INSTRUCTIONS TO FOLLOW
In the lines below, output everything from the first line through the line containing "scene = bpy.context.scene" exactly as it is. Pictures are not part of the output.

AVAILABLE DATA
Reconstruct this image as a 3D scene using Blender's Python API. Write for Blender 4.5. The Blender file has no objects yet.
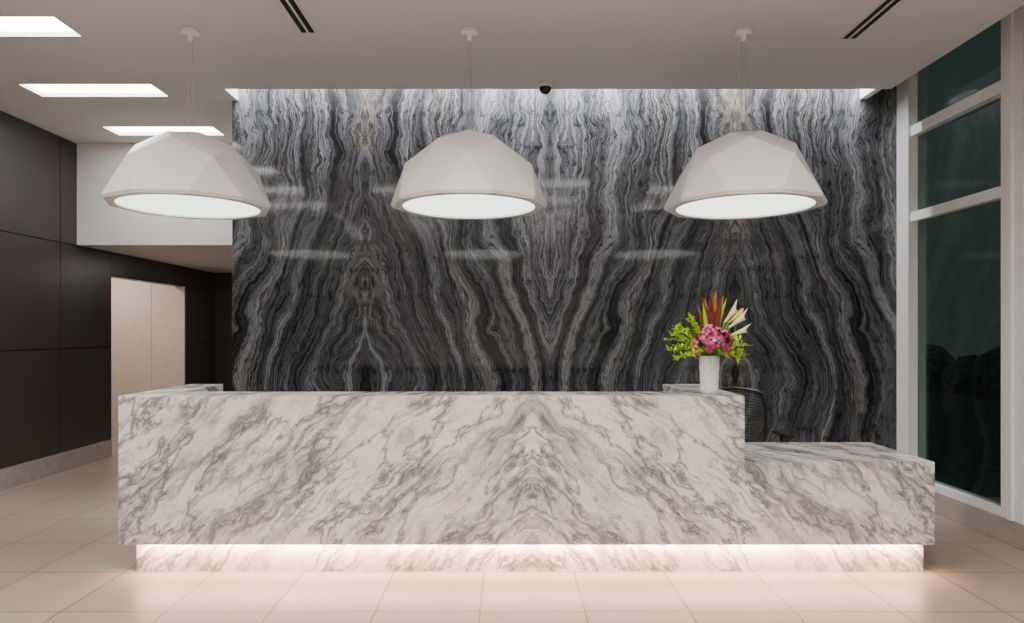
import bpy, bmesh, math, random
from mathutils import Vector, Matrix
random.seed(7)
scene = bpy.context.scene

# ------------------------------------------------------------------ materials
class NT:
    def __init__(s, name):
        s.m = bpy.data.materials.new(name); s.m.use_nodes = True
        s.t = s.m.node_tree; s.n = s.t.nodes
        s.b = s.n['Principled BSDF']
    def node(s, typ, **kw):
        n = s.n.new(typ)
        for k, v in kw.items(): setattr(n, k, v)
        return n
    def link(s, a, b): s.t.links.new(a, b)
    def _set(s, sock, v):
        if isinstance(v, bpy.types.NodeSocket): s.link(v, sock)
        else: sock.default_value = v
    def math(s, op, a, b=0.0, c=0.0, clamp=False):
        n = s.node('ShaderNodeMath', operation=op); n.use_clamp = clamp
        s._set(n.inputs[0], a); s._set(n.inputs[1], b); s._set(n.inputs[2], c)
        return n.outputs[0]
    def comb(s, x, y, z=0.0):
        n = s.node('ShaderNodeCombineXYZ')
        s._set(n.inputs[0], x); s._set(n.inputs[1], y); s._set(n.inputs[2], z)
        return n.outputs[0]
    def obj(s):
        n = s.node('ShaderNodeTexCoord'); sp = s.node('ShaderNodeSeparateXYZ')
        s.link(n.outputs['Object'], sp.inputs[0])
        return n.outputs['Object'], sp.outputs[0], sp.outputs[1], sp.outputs[2]
    def noise(s, vec, scale, detail=2, rough=.5, dist=0):
        n = s.node('ShaderNodeTexNoise')
        s.link(vec, n.inputs['Vector']); n.inputs['Scale'].default_value = scale
        n.inputs['Detail'].default_value = detail; n.inputs['Roughness'].default_value = rough
        n.inputs['Distortion'].default_value = dist
        return n.outputs['Fac']
    def ramp(s, fac, stops, interp='LINEAR'):
        n = s.node('ShaderNodeValToRGB'); r = n.color_ramp; r.interpolation = interp
        while len(r.elements) < len(stops): r.elements.new(0.5)
        for e, (p, c) in zip(r.elements, stops):
            e.position = p
            e.color = (c, c, c, 1) if isinstance(c, (int, float)) else (*c, 1)
        s.link(fac, n.inputs[0]); return n.outputs[0]
    def mix(s, fac, a, b, typ='MIX'):
        n = s.node('ShaderNodeMix', data_type='RGBA', blend_type=typ)
        s._set(n.inputs[0], fac)
        for i, v in ((6, a), (7, b)):
            if isinstance(v, tuple): n.inputs[i].default_value = (*v, 1)
            else: s.link(v, n.inputs[i])
        return n.outputs[2]
    def color(s, c):
        if isinstance(c, tuple): s.b.inputs['Base Color'].default_value = (*c, 1)
        else: s.link(c, s.b.inputs['Base Color'])
    def bump(s, h, strength=.2, dist=.01):
        n = s.node('ShaderNodeBump'); n.inputs['Strength'].default_value = strength
        n.inputs['Distance'].default_value = dist
        s.link(h, n.inputs['Height']); s.link(n.outputs[0], s.b.inputs['Normal'])

def simple(name, col, rough=.5, metal=0, var=.06, scale=8, spec=None, emit=None, es=0):
    k = NT(name); o, x, y, z = k.obj()
    f = k.noise(o, scale, 3)
    c = k.ramp(f, [(.3, tuple(v*(1-var) for v in col)), (.7, tuple(min(1, v*(1+var)) for v in col))])
    k.color(c); k.b.inputs['Roughness'].default_value = rough
    k.b.inputs['Metallic'].default_value = metal
    if spec is not None: k.b.inputs['Specular IOR Level'].default_value = spec
    return k.m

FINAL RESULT
Reconstruct this image as a 3D scene using Blender's Python API. Write for Blender 4.5. The Blender file has no objects yet.
import bpy, bmesh, math, random
from mathutils import Vector, Matrix
random.seed(7)
scene = bpy.context.scene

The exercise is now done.